DATA FOR THIS TASK:

** Start **

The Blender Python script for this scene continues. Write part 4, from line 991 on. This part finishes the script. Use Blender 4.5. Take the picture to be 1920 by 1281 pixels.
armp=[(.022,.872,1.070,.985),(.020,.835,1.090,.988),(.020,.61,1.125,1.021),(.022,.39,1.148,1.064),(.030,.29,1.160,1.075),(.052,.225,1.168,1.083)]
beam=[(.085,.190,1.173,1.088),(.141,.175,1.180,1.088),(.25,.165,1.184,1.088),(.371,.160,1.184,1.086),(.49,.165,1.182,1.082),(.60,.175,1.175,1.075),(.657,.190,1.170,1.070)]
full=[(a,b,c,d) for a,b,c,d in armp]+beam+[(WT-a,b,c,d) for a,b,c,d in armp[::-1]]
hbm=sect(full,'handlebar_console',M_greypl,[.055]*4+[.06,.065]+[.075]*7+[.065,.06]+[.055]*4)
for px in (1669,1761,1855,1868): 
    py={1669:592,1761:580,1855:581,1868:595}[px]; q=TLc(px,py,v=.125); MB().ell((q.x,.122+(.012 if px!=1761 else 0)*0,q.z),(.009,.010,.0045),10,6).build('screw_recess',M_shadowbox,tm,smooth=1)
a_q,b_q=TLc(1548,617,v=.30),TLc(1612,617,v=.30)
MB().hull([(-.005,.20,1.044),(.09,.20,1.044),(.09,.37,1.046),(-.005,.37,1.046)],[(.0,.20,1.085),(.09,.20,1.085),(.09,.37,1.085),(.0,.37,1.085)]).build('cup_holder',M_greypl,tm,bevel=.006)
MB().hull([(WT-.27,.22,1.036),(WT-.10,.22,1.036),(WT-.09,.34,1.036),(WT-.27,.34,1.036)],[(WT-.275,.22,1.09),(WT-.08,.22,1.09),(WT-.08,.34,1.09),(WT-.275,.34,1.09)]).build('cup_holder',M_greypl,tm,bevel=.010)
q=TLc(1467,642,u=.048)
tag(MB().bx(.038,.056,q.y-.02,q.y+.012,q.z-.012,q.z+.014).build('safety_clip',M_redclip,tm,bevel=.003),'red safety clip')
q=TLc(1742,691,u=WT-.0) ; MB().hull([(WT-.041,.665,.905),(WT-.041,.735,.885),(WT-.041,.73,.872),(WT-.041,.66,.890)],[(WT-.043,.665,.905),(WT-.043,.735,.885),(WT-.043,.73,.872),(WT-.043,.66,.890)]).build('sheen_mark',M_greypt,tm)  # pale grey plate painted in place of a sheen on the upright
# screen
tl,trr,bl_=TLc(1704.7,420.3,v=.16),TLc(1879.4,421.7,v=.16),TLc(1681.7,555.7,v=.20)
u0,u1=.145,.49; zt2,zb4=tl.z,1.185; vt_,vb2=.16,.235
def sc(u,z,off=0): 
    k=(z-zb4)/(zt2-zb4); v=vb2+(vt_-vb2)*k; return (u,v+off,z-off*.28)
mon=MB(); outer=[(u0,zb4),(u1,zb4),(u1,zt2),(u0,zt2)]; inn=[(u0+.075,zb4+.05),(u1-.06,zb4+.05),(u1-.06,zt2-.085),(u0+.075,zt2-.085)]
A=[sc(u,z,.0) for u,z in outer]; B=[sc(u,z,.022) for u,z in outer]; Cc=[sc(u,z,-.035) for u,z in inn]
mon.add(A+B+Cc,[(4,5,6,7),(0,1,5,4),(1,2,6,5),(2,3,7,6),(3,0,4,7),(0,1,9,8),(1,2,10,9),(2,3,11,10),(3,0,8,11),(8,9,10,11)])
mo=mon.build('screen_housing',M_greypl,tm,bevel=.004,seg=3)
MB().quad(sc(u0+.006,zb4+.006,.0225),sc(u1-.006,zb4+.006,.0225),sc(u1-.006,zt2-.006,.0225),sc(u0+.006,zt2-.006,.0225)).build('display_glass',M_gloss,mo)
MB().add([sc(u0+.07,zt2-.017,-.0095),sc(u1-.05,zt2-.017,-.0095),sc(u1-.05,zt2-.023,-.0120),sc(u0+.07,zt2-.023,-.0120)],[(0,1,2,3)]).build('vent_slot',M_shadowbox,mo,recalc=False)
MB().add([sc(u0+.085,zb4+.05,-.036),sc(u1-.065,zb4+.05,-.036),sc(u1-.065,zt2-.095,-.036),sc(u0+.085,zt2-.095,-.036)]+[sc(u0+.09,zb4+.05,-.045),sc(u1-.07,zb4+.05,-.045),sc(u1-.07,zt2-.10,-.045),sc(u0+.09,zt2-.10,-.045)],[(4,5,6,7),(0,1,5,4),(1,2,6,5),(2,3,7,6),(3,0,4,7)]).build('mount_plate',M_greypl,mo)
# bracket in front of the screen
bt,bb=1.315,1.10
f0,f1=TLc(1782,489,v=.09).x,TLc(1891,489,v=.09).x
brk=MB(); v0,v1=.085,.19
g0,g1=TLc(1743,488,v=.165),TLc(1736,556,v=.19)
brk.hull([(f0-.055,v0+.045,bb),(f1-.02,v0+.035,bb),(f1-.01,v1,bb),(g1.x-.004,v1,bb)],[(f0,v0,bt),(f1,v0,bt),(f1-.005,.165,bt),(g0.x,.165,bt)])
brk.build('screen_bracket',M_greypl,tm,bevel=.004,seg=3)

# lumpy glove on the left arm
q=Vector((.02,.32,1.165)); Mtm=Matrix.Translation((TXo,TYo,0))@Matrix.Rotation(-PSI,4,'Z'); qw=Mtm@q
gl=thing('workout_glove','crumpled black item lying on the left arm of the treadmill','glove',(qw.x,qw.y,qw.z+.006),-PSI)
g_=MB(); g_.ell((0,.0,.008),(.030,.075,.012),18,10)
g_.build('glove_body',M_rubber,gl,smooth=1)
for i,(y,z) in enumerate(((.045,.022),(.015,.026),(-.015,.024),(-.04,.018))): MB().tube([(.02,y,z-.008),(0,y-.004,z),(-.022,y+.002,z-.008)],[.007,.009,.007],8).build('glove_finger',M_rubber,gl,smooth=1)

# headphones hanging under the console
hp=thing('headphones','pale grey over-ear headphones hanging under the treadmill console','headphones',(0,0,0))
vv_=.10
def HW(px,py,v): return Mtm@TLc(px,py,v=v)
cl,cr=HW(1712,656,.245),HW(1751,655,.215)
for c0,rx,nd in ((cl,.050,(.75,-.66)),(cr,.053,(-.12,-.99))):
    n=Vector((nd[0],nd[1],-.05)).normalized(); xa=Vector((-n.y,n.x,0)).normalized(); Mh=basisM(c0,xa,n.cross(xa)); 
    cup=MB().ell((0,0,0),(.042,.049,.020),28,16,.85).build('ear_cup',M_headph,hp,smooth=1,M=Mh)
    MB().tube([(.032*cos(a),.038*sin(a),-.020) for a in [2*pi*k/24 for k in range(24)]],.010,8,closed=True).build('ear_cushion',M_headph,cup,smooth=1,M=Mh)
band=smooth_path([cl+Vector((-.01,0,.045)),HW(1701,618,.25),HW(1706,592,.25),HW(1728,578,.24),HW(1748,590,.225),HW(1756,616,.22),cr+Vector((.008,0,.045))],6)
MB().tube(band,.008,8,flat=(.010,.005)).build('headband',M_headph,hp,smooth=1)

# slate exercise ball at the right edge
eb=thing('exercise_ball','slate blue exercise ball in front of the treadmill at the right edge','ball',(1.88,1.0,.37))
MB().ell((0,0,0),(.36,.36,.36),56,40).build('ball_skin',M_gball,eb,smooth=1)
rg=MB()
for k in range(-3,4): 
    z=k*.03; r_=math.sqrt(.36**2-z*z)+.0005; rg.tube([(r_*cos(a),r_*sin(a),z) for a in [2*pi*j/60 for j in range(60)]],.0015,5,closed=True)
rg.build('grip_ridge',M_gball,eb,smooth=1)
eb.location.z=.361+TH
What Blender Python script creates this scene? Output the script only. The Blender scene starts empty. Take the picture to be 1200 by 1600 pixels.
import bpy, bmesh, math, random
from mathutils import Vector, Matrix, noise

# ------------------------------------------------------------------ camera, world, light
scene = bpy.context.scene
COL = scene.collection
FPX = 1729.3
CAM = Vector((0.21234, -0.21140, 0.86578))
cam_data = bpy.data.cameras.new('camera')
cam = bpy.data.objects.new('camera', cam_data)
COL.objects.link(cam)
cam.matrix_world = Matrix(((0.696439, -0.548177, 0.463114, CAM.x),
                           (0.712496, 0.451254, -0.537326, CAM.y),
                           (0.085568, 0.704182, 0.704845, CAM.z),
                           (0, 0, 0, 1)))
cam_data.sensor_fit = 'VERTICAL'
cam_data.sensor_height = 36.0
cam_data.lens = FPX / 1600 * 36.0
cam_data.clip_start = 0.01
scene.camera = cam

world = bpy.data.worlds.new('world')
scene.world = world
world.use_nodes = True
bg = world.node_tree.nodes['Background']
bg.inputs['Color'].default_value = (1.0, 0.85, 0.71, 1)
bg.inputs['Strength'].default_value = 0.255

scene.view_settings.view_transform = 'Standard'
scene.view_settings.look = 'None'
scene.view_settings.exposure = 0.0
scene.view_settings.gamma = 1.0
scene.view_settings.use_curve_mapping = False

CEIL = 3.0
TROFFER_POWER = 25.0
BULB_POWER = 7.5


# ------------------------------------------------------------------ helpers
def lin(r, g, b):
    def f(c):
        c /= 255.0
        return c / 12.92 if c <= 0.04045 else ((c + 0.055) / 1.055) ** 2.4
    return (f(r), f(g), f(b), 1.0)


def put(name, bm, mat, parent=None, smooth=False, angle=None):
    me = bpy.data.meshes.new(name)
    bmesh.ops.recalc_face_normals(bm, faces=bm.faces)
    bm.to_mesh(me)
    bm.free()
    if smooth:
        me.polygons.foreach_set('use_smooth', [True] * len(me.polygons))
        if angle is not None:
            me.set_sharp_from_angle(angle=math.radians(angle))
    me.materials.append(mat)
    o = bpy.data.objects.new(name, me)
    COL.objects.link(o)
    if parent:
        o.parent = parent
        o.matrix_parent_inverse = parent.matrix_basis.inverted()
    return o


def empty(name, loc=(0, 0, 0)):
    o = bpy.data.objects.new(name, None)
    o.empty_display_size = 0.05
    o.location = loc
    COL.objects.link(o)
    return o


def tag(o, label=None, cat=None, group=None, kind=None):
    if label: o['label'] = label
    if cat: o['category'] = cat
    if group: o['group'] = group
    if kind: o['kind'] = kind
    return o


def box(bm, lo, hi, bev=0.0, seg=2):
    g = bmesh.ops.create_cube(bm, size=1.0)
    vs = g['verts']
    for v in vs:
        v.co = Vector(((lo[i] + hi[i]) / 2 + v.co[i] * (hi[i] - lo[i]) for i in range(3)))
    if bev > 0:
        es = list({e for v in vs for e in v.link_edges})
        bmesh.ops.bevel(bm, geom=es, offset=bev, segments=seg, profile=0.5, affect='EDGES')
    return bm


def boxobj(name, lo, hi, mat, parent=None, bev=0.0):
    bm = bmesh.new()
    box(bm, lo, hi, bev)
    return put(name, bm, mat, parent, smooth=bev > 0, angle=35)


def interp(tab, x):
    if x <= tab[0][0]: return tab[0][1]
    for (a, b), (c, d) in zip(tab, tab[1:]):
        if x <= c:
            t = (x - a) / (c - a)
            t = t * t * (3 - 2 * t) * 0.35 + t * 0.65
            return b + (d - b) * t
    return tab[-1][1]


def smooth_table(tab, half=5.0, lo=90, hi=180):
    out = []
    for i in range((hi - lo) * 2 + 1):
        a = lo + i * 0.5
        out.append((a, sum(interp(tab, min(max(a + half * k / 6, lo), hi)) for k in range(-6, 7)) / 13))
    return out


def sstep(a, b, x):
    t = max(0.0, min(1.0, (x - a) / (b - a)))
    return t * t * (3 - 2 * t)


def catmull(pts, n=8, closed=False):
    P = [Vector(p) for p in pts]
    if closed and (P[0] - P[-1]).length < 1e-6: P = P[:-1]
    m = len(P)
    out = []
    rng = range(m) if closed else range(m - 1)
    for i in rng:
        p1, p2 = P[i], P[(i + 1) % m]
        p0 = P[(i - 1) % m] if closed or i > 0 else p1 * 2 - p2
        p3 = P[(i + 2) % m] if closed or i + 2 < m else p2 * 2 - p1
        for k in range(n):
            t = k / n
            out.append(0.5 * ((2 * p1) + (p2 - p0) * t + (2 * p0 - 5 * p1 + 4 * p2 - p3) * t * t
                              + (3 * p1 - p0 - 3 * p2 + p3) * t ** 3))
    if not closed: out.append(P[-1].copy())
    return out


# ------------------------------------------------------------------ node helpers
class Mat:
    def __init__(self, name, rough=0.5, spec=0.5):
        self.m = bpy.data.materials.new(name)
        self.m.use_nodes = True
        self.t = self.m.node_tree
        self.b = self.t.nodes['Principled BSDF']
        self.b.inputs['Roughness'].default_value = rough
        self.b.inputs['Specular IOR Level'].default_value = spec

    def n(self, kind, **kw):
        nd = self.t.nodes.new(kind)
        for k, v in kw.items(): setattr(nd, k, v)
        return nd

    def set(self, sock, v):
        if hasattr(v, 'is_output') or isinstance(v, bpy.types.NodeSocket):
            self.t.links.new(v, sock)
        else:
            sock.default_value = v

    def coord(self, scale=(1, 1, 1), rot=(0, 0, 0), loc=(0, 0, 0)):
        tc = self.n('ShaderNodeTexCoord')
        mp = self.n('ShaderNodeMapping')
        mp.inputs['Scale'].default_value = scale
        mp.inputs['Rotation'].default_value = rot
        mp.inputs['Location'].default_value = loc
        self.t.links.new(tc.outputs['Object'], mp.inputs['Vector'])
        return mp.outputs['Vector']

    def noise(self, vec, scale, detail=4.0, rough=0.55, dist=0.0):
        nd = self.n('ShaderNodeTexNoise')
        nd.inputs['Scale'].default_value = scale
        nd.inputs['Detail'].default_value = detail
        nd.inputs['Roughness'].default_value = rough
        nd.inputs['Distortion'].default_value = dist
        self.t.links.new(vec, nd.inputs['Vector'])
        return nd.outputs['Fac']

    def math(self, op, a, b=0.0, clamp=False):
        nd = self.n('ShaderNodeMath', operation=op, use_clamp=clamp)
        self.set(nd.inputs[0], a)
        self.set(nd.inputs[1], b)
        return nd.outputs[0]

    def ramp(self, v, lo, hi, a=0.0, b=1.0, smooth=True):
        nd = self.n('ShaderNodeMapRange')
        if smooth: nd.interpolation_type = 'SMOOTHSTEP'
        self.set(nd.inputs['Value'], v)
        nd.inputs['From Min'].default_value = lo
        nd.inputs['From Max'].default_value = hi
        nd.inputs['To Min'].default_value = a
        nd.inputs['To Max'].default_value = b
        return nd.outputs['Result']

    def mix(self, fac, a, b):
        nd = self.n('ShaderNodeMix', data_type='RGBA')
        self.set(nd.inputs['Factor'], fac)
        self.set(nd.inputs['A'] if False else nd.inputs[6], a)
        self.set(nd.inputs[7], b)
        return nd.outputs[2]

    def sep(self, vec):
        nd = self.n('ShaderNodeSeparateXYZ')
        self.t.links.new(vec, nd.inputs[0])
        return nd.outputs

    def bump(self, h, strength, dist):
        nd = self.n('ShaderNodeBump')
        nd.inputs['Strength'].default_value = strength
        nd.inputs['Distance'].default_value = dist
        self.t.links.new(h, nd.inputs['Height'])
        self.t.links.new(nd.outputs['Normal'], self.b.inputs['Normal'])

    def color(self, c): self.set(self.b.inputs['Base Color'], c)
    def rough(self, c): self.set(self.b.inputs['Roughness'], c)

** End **

Quote the lines that begin at the line containing "What Blender Python" and end at the line containing "return (f(r), f(g), f(b), 1.0)", keeping both of those lines.

CORRECT OUTPUT:
What Blender Python script creates this scene? Output the script only. The Blender scene starts empty. Take the picture to be 1200 by 1600 pixels.
import bpy, bmesh, math, random
from mathutils import Vector, Matrix, noise

# ------------------------------------------------------------------ camera, world, light
scene = bpy.context.scene
COL = scene.collection
FPX = 1729.3
CAM = Vector((0.21234, -0.21140, 0.86578))
cam_data = bpy.data.cameras.new('camera')
cam = bpy.data.objects.new('camera', cam_data)
COL.objects.link(cam)
cam.matrix_world = Matrix(((0.696439, -0.548177, 0.463114, CAM.x),
                           (0.712496, 0.451254, -0.537326, CAM.y),
                           (0.085568, 0.704182, 0.704845, CAM.z),
                           (0, 0, 0, 1)))
cam_data.sensor_fit = 'VERTICAL'
cam_data.sensor_height = 36.0
cam_data.lens = FPX / 1600 * 36.0
cam_data.clip_start = 0.01
scene.camera = cam

world = bpy.data.worlds.new('world')
scene.world = world
world.use_nodes = True
bg = world.node_tree.nodes['Background']
bg.inputs['Color'].default_value = (1.0, 0.85, 0.71, 1)
bg.inputs['Strength'].default_value = 0.255

scene.view_settings.view_transform = 'Standard'
scene.view_settings.look = 'None'
scene.view_settings.exposure = 0.0
scene.view_settings.gamma = 1.0
scene.view_settings.use_curve_mapping = False

CEIL = 3.0
TROFFER_POWER = 25.0
BULB_POWER = 7.5


# ------------------------------------------------------------------ helpers
def lin(r, g, b):
    def f(c):
        c /= 255.0
        return c / 12.92 if c <= 0.04045 else ((c + 0.055) / 1.055) ** 2.4
    return (f(r), f(g), f(b), 1.0)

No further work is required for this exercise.